Cette fois-ci, l’alerte de A. Chebbi a déclenché un réveil quoique tardif de ce qu’on peut désigner par la société civile. Des déclarations jaillirent de partout, des médias se sont emparés de l’affaire; excepté bien sûr les médias officiels. Et les réseaux sociaux furent inondés de commentaires hostiles et de condamnations. Alors que du côté du Ministère de la Culture, on a gardé un mutisme total comme s’il ne s’agit pas d’initiatives prises par des organismes qui dépendent de leur tutelle. Idem du côté du MAE, qui par ailleurs a accentué semble-t-il les relations avec ce pays ami.
Sauf que derrière ce sursaut de la société civile on distingue un malaise.

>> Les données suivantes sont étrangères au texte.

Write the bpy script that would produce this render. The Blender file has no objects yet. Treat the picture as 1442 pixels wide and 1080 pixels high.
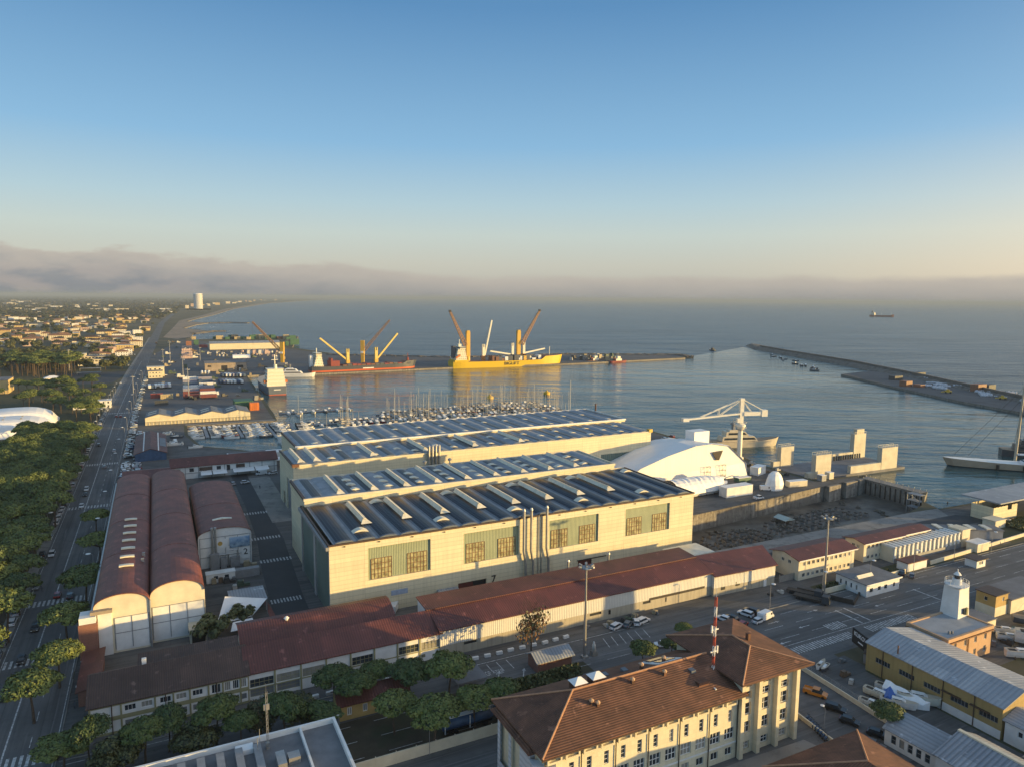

Si l’objectif partagé est de mettre dans l’embarras le pouvoir politique, les causes de cette agitation soudaines restent diverses.
Il existe des laïcs intraitables quand il s’agit de confusion entre politique, culture et religion, et une motion comportant des noms connus a circulé sur le net très rapidement. Il existe une autre réaction anti-iranienne qui surfe sur la campagne occidentale contre ce pays et refuse tout rapprochement avec lui, fusse t-il bénéfique pour la Tunisie. Il existe encore ceux, parce qu’ils sont musulmans malékites, sont toujours contre toute présence chiite religieuse dans le pays. Tout en tolérant l’existence d’autres religions et cultes sur notre territoire. Enfin la réaction purement politique qui se positionne toujours contre toute action du pouvoir.
Ce qui est certain c’est que l’Iran assiégé et totalement évacué de la Syrie et partiellement du Liban, sans parler de son influence sur les organisations palestiniennes, surtout le Hamas, va tenter de briser l’étau qui se resserre sur lui. Il va tenter de chercher d’autres alliés et d’autres espaces à conquérir pour élargir son influence, souvent sous forme de son prosélytisme chiite. La Tunisie a commencé à en être la cible depuis 2011.